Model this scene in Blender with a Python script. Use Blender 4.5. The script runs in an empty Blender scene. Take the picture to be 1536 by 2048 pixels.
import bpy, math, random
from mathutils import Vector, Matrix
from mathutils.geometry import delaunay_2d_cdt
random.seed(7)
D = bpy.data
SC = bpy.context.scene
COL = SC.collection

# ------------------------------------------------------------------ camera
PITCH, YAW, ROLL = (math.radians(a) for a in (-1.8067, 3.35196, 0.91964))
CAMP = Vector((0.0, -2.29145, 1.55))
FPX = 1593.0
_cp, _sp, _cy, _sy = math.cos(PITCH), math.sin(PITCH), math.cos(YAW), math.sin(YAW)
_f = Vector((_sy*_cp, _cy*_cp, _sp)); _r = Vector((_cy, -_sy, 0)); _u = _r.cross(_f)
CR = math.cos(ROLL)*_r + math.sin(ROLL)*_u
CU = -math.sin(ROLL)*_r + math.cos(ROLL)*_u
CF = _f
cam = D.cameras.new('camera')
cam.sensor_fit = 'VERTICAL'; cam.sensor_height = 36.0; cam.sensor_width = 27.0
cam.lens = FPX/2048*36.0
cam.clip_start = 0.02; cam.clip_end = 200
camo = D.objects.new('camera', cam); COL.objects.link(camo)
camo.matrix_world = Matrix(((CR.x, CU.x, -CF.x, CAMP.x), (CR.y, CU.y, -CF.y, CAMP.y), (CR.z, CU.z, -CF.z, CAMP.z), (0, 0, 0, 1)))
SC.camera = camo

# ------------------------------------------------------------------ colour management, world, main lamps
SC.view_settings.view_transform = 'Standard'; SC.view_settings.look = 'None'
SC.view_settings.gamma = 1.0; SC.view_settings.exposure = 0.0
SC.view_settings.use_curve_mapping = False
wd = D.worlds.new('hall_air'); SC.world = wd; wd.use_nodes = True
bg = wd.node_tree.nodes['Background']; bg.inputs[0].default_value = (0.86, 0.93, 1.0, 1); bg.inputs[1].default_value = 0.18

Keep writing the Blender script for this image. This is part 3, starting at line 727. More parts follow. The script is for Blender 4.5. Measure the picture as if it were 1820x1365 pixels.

TO DO: Give all the entries again exactly; leave none out.

SOLUTION:
Model this scene in Blender with a Python script. Use Blender 4.5. The script runs in an empty Blender scene. Take the picture to be 1536 by 2048 pixels.
import bpy, math, random
from mathutils import Vector, Matrix
from mathutils.geometry import delaunay_2d_cdt
random.seed(7)
D = bpy.data
SC = bpy.context.scene
COL = SC.collection

# ------------------------------------------------------------------ camera
PITCH, YAW, ROLL = (math.radians(a) for a in (-1.8067, 3.35196, 0.91964))
CAMP = Vector((0.0, -2.29145, 1.55))
FPX = 1593.0
_cp, _sp, _cy, _sy = math.cos(PITCH), math.sin(PITCH), math.cos(YAW), math.sin(YAW)
_f = Vector((_sy*_cp, _cy*_cp, _sp)); _r = Vector((_cy, -_sy, 0)); _u = _r.cross(_f)
CR = math.cos(ROLL)*_r + math.sin(ROLL)*_u
CU = -math.sin(ROLL)*_r + math.cos(ROLL)*_u
CF = _f
cam = D.cameras.new('camera')
cam.sensor_fit = 'VERTICAL'; cam.sensor_height = 36.0; cam.sensor_width = 27.0
cam.lens = FPX/2048*36.0
cam.clip_start = 0.02; cam.clip_end = 200
camo = D.objects.new('camera', cam); COL.objects.link(camo)
camo.matrix_world = Matrix(((CR.x, CU.x, -CF.x, CAMP.x), (CR.y, CU.y, -CF.y, CAMP.y), (CR.z, CU.z, -CF.z, CAMP.z), (0, 0, 0, 1)))
SC.camera = camo

# ------------------------------------------------------------------ colour management, world, main lamps
SC.view_settings.view_transform = 'Standard'; SC.view_settings.look = 'None'
SC.view_settings.gamma = 1.0; SC.view_settings.exposure = 0.0
SC.view_settings.use_curve_mapping = False
wd = D.worlds.new('hall_air'); SC.world = wd; wd.use_nodes = True
bg = wd.node_tree.nodes['Background']; bg.inputs[0].default_value = (0.86, 0.93, 1.0, 1); bg.inputs[1].default_value = 0.18

Keep writing the Blender script for this image. This is part 3, starting at line 727. More parts follow. The script is for Blender 4.5. Measure the picture as if it were 1820x1365 pixels.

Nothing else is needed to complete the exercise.